The next morning starts with the usual rain that briefly clears by noon only to rain again
at the end of the day. Our gear and clothing are not getting a chance to
dry out. We leave Hurlburt and portage into Trant then Kahshahpiwi. Newbie Rick is catching the most
fish. 95% of the fish being caught are bass. I catch one with a large northern pike clamped down on its backside. At the boat, the
pike lets loose, then the bass shakes off my barb-less hook. Mike puts his line in
the water and immediately catches the same pike that had my bass.
We leave Kahshahpiwi via the Yum
Yum portage. This portage is one of the few in Quetico that gets its name
written on the maps due, likely, to its infamy. It is a tough hump up and down ridge lines, over large glacial erratics and through boot sucking swamps. We confront a large shear granite slab that needs to be shimmied down crab-like while shouldering both canoe and pack. This marks the highlight of this route. Thankfully we have clear skies and beautiful weather for this portage would be extra treacherous in the rain.
It is only a short paddle on Yum Yum Lake before we have yet another hard portage over to Grey Lake. From here, we have two route options. We don't know it at first, but we take what ends up being the tougher of the two: the "river" route to the south instead of the route over the ridge to the east. Our now out-of-date
maps indicate a nice free flowing creek on which we can paddle out to
the next lake. However, due to more recent beaver activity, the route is
instead a very narrow, muddy, and swamp infested quagmire. This so-called "creek" is barely wide enough
to fit our canoes and often not deep enough to keep them afloat. We walk
and line the boats for most of its distance through knee deep boulder-strewn water and up and over an occasional beaver dam or fallen log obstruction.

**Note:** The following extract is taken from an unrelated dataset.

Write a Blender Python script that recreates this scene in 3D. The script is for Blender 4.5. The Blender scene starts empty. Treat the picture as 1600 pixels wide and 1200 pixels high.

It is getting late. We need to
set up camp before dark. The maps don't indicate any campsites on Dell Lake,
which we will enter after getting through this swampy morass. But Providence
shines down upon us. We find a very nice site halfway down the
lake where we call it quits after our long, tough day.
The next morning dawns with cold
temperatures, overcast skies, and welcoming strong north winds. From Dell, the winds
push us as we paddled to Little Isabella, North Bay and finish at an
island campsite on Burke Lake. Although windy, it is a decent site with great flat tent sites which are a treat after many nights of lying on
slopes.
The week went by fast. It is now our last day and, wouldn't you know it, we have
the best weather of the trip. The sunny skies and light winds make our
final paddle a real treat. After two hours since leaving camp, we arrive at
Prairie Portage at 10:30 a.m., well ahead of our 2:00 p.m. scheduled pick-up
time. Another outfitter is loading up a canoe party's gear for their tow back.
He offered to phone our outfitter after getting into cell range, letting them know that we are ready for our tow earlier
than planned. By noon, we are in our
tow and on our way back to base, then town, for beer, greasy food, and other forms of sustenance.
Our six and a half day trip
covers 56 miles and many portages. The tough ones include the portage from
Trant to Kahshahpiwi, the Yum Yum, and the very difficult Grey to Dell (south
end). I make a mental note that in the future, we are to avoid this last one at all costs.